Las, je n’aurai jamais la chance de croiser un pilote américain de son vivant. La Providence n’est pas toujours très conciliante. Les pilotes tombés dans les bois disparaissent avant que j’aie le temps de les trouver, secourus par d’autres héros qui, il convient de le reconnaître, sont, eux, de vrais professionnels.
Les résistants ont l’habitude des opérations de sauvetage : ils ont vite fait d’exfiltrer l’Américain et de le mettre en sécurité quelque part dans une planque.
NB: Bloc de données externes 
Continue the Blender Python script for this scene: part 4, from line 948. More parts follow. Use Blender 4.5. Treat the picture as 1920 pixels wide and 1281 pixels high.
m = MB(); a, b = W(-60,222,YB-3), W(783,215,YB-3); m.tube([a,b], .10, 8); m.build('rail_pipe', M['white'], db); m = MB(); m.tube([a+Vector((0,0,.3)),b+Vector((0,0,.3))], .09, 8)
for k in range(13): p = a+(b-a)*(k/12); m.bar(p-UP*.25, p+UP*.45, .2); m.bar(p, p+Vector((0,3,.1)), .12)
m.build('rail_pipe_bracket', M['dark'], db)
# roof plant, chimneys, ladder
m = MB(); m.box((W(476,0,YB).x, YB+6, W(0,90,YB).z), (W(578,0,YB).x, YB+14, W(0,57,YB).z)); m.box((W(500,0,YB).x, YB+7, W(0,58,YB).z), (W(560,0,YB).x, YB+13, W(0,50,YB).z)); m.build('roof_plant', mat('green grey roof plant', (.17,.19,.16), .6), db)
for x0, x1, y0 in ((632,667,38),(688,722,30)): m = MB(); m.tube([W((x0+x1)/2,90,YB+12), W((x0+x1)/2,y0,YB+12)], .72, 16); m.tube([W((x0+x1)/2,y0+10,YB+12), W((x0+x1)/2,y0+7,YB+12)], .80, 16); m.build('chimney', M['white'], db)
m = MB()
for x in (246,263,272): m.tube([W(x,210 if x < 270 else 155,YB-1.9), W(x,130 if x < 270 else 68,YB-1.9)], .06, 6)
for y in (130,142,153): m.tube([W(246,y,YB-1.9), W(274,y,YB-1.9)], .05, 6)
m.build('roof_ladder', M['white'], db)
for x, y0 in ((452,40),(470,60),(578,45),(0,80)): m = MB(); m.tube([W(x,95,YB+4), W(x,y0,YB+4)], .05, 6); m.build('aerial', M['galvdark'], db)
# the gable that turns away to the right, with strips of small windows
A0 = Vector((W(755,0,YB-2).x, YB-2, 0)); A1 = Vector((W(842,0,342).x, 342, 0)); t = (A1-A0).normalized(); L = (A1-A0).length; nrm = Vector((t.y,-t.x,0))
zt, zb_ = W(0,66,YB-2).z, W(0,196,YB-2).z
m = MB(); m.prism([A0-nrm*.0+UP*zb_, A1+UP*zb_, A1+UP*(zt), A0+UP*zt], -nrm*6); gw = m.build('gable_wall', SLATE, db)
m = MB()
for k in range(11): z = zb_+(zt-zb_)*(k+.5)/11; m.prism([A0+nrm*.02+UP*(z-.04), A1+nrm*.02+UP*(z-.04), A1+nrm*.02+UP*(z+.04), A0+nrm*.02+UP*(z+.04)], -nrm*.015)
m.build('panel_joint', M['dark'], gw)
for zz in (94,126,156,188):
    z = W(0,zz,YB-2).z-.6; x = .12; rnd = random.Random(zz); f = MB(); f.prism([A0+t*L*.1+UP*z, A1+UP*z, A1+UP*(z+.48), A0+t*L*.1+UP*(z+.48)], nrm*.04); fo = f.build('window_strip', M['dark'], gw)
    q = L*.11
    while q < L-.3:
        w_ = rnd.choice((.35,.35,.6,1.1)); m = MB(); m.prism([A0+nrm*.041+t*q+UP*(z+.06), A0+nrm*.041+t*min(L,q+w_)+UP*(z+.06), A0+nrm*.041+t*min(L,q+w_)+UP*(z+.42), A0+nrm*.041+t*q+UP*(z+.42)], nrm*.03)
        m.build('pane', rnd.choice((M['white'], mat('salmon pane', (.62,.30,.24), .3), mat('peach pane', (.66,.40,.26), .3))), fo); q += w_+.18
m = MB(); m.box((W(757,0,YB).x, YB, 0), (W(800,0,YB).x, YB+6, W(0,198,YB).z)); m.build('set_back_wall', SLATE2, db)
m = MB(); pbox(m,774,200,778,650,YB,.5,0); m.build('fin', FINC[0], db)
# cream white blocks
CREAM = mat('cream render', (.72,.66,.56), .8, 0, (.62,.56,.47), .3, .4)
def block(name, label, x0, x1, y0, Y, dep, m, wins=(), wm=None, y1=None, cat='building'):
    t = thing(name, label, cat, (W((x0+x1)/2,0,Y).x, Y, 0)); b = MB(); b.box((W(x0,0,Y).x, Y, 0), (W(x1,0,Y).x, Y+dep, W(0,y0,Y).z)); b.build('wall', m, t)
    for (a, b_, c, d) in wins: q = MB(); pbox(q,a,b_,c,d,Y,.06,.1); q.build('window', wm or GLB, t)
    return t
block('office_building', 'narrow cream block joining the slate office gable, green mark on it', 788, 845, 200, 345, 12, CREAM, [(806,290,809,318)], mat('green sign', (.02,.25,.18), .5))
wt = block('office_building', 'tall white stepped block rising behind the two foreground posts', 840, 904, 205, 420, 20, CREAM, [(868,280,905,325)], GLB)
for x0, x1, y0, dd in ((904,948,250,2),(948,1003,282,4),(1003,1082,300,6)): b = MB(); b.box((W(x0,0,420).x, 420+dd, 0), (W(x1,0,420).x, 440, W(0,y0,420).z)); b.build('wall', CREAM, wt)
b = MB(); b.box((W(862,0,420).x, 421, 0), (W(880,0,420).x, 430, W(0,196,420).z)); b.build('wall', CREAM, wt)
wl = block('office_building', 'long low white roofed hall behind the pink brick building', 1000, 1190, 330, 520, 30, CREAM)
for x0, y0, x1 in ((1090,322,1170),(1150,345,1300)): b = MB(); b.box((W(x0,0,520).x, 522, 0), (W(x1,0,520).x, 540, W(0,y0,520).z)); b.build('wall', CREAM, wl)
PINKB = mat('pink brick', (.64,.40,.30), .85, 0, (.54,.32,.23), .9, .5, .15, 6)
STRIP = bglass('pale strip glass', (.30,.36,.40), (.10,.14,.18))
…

Avant de l’emmener, ils prennent soin de nettoyer le lieu de la chute, au point que, hormis quelques branches cassées et buissons à moitié brûlés, il ne demeure aucune trace de l’incident.
Parfois, il reste quelques douilles oubliées sur le sol, à moitié recouvertes. Je les cherche entre les feuilles, la terre ou les pierres. Je les garde ensuite comme des trésors de guerre, avec lesquels j’imagine la vie de ces braves qui combattent dans l’ombre pour la libération de la France.